* [OBJECTIVE] Go from the first line to the line with "SC.camera = cam" and return those lines verbatim, ends included.

* [STORED DATA]
____________________

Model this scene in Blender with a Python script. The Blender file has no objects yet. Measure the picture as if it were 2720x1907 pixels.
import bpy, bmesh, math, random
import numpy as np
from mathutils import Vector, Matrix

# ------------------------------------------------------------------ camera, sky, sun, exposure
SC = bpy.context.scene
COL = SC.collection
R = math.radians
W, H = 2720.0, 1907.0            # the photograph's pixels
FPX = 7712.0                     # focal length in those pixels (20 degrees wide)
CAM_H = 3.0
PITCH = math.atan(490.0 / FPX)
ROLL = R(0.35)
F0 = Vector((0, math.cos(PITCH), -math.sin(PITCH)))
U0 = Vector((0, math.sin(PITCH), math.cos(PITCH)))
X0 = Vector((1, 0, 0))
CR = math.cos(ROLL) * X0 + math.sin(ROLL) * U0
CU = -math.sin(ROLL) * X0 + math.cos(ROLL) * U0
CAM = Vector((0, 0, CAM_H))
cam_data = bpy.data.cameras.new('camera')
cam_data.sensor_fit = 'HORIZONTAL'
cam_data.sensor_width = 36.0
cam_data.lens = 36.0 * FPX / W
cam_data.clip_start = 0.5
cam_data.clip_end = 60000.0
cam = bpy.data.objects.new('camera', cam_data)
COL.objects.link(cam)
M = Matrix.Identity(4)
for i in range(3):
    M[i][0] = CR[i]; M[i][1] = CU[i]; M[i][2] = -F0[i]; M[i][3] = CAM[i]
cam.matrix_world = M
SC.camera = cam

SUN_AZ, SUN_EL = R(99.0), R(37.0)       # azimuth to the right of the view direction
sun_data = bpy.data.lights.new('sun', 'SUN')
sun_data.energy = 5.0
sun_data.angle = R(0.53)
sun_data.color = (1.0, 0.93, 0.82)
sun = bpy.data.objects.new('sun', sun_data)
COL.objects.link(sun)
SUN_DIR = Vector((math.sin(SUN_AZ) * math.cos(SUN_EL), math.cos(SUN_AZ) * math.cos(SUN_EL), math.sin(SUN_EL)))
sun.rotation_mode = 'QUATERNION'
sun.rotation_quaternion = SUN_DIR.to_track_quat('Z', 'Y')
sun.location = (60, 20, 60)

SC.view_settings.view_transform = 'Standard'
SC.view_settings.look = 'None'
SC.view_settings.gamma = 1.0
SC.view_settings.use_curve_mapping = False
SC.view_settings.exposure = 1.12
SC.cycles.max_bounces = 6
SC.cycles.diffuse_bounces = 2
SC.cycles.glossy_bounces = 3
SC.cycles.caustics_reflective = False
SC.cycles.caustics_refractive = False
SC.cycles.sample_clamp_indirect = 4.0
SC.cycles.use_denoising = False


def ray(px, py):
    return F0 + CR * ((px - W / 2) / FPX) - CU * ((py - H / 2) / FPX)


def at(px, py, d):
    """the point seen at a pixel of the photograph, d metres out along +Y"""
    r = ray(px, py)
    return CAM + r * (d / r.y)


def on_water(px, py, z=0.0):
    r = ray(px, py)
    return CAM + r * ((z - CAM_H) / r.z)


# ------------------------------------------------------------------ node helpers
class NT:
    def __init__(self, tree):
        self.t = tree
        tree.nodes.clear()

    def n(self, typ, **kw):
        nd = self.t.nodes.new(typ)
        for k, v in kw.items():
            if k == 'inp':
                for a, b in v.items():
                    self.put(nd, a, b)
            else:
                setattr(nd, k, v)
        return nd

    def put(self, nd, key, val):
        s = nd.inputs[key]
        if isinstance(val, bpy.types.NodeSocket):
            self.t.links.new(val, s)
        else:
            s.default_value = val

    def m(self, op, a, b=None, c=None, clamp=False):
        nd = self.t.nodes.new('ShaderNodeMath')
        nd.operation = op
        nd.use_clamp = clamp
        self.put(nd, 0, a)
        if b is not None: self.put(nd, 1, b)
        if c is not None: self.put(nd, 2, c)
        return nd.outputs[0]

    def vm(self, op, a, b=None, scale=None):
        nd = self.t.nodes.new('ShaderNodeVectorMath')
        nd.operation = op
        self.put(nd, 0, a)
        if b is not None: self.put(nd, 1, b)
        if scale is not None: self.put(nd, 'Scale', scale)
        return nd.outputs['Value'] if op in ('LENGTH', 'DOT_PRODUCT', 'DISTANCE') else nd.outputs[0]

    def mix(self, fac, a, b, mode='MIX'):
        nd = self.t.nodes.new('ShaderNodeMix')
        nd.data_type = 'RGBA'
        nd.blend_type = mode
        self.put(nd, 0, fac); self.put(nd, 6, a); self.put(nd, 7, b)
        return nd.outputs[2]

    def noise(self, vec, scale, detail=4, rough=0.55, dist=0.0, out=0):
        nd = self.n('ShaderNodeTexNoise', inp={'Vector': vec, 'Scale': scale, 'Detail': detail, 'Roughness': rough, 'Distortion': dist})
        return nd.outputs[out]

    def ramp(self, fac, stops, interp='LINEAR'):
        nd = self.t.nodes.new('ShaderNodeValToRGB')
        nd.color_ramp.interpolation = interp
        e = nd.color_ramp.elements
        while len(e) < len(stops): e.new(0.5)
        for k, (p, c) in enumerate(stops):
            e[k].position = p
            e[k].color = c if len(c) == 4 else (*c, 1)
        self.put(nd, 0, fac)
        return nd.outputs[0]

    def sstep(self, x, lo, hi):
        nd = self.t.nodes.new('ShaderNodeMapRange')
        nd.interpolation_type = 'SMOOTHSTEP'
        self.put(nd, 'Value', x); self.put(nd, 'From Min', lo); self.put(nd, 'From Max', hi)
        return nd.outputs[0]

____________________

* [TASK ANSWER]
Model this scene in Blender with a Python script. The Blender file has no objects yet. Measure the picture as if it were 2720x1907 pixels.
import bpy, bmesh, math, random
import numpy as np
from mathutils import Vector, Matrix

# ------------------------------------------------------------------ camera, sky, sun, exposure
SC = bpy.context.scene
COL = SC.collection
R = math.radians
W, H = 2720.0, 1907.0            # the photograph's pixels
FPX = 7712.0                     # focal length in those pixels (20 degrees wide)
CAM_H = 3.0
PITCH = math.atan(490.0 / FPX)
ROLL = R(0.35)
F0 = Vector((0, math.cos(PITCH), -math.sin(PITCH)))
U0 = Vector((0, math.sin(PITCH), math.cos(PITCH)))
X0 = Vector((1, 0, 0))
CR = math.cos(ROLL) * X0 + math.sin(ROLL) * U0
CU = -math.sin(ROLL) * X0 + math.cos(ROLL) * U0
CAM = Vector((0, 0, CAM_H))
cam_data = bpy.data.cameras.new('camera')
cam_data.sensor_fit = 'HORIZONTAL'
cam_data.sensor_width = 36.0
cam_data.lens = 36.0 * FPX / W
cam_data.clip_start = 0.5
cam_data.clip_end = 60000.0
cam = bpy.data.objects.new('camera', cam_data)
COL.objects.link(cam)
M = Matrix.Identity(4)
for i in range(3):
    M[i][0] = CR[i]; M[i][1] = CU[i]; M[i][2] = -F0[i]; M[i][3] = CAM[i]
cam.matrix_world = M
SC.camera = cam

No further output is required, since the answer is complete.